▶ DIRECTIONS:
Find each line containing the string "part" and return it.

▶ THE INPUT:
▶
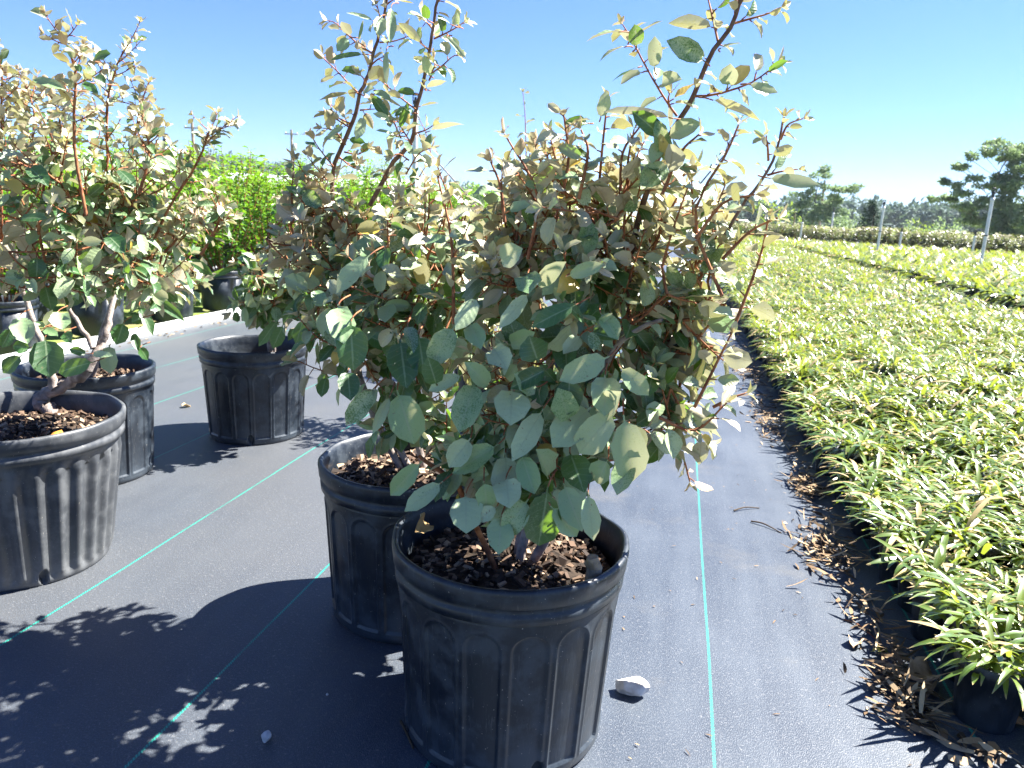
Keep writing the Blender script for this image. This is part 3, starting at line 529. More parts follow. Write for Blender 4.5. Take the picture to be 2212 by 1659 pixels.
◀
▶
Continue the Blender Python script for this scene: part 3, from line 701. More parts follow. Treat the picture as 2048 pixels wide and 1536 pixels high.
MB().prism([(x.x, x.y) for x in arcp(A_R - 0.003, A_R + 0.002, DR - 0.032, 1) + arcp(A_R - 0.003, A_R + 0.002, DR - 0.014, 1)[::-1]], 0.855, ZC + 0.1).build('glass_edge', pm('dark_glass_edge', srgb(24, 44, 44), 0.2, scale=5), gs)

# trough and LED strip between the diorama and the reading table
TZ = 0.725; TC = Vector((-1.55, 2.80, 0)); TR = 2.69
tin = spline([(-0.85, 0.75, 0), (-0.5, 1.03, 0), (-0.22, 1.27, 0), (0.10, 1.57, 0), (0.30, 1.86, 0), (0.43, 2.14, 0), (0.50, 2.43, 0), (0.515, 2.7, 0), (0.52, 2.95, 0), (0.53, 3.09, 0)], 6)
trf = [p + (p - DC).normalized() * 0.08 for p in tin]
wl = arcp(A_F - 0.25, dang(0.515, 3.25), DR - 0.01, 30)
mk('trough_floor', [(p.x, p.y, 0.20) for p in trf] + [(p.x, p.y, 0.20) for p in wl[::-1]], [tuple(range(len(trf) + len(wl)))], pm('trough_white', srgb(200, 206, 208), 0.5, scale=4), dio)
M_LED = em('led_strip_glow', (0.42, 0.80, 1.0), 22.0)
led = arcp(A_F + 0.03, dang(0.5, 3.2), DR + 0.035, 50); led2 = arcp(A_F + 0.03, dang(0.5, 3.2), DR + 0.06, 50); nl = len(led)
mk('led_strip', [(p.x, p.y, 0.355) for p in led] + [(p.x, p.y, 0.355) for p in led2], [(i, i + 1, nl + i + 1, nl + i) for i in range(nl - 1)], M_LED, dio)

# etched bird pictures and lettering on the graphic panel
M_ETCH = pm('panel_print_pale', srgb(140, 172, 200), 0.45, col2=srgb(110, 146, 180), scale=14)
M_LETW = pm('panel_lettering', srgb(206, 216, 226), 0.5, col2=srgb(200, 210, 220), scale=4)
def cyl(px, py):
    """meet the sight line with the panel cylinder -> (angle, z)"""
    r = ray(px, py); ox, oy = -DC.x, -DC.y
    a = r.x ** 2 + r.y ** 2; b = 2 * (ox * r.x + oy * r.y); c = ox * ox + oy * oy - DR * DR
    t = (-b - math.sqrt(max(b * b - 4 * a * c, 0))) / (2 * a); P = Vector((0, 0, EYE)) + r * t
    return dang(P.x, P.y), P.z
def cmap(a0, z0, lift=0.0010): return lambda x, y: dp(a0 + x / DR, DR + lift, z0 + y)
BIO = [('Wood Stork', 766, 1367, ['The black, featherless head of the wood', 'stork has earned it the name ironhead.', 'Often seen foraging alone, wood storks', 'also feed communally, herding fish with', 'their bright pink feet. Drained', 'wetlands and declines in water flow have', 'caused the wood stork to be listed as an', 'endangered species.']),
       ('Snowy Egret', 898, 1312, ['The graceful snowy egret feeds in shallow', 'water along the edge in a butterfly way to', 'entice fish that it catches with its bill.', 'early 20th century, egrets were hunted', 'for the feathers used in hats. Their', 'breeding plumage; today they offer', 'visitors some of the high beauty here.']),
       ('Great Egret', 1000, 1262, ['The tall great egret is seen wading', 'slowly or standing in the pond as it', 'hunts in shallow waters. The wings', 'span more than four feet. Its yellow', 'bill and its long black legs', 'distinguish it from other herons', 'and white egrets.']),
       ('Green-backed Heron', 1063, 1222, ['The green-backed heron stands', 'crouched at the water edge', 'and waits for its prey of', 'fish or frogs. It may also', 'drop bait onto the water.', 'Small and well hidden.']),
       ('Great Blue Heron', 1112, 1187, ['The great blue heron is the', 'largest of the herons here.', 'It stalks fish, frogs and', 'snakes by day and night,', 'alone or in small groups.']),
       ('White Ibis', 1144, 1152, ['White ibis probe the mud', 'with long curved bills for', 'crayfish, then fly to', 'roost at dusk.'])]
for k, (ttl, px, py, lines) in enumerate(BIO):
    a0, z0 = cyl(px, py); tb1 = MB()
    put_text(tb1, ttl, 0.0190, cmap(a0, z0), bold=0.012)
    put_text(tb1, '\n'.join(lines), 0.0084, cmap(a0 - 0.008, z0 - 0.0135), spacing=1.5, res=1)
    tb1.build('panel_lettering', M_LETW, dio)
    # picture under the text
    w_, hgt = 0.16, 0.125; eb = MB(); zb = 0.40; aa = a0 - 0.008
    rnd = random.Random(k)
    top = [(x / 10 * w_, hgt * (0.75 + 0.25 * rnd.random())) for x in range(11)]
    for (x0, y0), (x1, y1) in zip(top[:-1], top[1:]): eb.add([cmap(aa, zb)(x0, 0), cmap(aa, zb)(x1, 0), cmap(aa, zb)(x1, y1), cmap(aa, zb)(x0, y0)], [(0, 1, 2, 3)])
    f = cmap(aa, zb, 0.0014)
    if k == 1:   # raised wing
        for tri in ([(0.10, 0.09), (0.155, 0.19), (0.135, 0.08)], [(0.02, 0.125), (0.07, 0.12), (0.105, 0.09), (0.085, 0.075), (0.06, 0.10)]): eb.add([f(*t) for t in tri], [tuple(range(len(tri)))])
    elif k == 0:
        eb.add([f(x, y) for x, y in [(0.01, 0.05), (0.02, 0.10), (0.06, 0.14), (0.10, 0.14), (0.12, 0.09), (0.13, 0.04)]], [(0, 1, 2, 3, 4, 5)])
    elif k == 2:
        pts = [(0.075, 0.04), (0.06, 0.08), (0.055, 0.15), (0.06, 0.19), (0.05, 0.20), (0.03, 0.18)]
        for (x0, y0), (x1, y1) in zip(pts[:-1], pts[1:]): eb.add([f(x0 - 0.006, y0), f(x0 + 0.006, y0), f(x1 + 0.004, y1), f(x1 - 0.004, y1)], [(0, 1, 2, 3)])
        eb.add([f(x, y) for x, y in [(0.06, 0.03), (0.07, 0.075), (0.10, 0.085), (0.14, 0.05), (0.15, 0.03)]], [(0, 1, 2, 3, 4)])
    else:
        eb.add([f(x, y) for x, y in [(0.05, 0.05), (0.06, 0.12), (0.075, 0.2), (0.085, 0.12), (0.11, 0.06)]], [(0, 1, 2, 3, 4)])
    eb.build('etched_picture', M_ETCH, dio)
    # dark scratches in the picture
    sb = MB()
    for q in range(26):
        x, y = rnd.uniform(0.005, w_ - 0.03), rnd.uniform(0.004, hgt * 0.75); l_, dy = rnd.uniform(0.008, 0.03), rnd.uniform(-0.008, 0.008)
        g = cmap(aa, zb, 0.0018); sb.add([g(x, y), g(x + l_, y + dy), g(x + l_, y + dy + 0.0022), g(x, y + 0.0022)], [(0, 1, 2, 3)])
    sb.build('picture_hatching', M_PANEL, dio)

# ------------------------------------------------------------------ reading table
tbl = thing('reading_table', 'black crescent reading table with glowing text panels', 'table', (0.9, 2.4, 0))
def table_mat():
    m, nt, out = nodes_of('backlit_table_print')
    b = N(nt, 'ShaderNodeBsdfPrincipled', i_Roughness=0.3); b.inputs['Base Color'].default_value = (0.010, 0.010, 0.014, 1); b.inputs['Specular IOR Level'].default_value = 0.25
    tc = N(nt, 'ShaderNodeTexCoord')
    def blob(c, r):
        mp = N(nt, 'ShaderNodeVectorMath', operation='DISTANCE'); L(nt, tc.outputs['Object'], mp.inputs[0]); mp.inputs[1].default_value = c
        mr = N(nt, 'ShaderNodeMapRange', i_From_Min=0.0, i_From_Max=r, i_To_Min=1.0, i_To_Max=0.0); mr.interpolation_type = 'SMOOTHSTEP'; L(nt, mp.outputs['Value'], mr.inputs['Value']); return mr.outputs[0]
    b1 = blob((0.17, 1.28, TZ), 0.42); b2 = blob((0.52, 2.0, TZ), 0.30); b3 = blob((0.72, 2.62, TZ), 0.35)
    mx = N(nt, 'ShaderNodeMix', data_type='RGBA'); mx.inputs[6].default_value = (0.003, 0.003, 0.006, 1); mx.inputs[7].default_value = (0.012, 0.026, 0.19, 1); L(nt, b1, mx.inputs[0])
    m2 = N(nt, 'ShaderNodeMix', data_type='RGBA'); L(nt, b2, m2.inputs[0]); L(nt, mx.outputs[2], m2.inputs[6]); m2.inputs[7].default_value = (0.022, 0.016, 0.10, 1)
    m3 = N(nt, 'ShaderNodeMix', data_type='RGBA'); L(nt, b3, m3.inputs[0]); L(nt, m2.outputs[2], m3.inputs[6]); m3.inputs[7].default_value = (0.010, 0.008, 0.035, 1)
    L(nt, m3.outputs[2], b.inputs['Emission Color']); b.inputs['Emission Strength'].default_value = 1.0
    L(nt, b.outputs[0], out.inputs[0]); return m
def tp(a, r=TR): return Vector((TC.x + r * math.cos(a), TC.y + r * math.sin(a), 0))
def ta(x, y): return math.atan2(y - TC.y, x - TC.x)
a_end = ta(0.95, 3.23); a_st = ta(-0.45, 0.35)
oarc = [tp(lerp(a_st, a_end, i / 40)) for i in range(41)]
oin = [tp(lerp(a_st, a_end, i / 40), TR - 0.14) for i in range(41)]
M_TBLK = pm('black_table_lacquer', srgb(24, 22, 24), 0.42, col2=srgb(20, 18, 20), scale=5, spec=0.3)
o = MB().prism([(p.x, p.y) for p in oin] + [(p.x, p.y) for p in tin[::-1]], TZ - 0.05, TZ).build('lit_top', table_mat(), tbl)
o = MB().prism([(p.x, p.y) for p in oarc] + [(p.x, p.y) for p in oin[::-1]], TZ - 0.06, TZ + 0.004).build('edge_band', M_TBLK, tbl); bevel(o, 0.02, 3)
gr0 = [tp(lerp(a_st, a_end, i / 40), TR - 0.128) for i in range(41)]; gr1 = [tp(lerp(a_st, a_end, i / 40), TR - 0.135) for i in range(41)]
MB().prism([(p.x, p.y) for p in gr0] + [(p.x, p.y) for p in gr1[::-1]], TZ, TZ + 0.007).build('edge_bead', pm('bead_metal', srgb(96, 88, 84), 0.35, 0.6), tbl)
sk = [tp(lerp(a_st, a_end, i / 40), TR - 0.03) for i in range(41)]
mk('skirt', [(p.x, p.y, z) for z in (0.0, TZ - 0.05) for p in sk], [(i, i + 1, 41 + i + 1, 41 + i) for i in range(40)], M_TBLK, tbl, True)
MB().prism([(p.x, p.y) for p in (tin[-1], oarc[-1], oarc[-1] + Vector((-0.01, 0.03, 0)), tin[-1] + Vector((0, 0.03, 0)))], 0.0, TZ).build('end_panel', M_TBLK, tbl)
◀
▶ RESULT:
Keep writing the Blender script for this image. This is part 3, starting at line 529. More parts follow. Write for Blender 4.5. Take the picture to be 2212 by 1659 pixels.
Continue the Blender Python script for this scene: part 3, from line 701. More parts follow. Treat the picture as 2048 pixels wide and 1536 pixels high.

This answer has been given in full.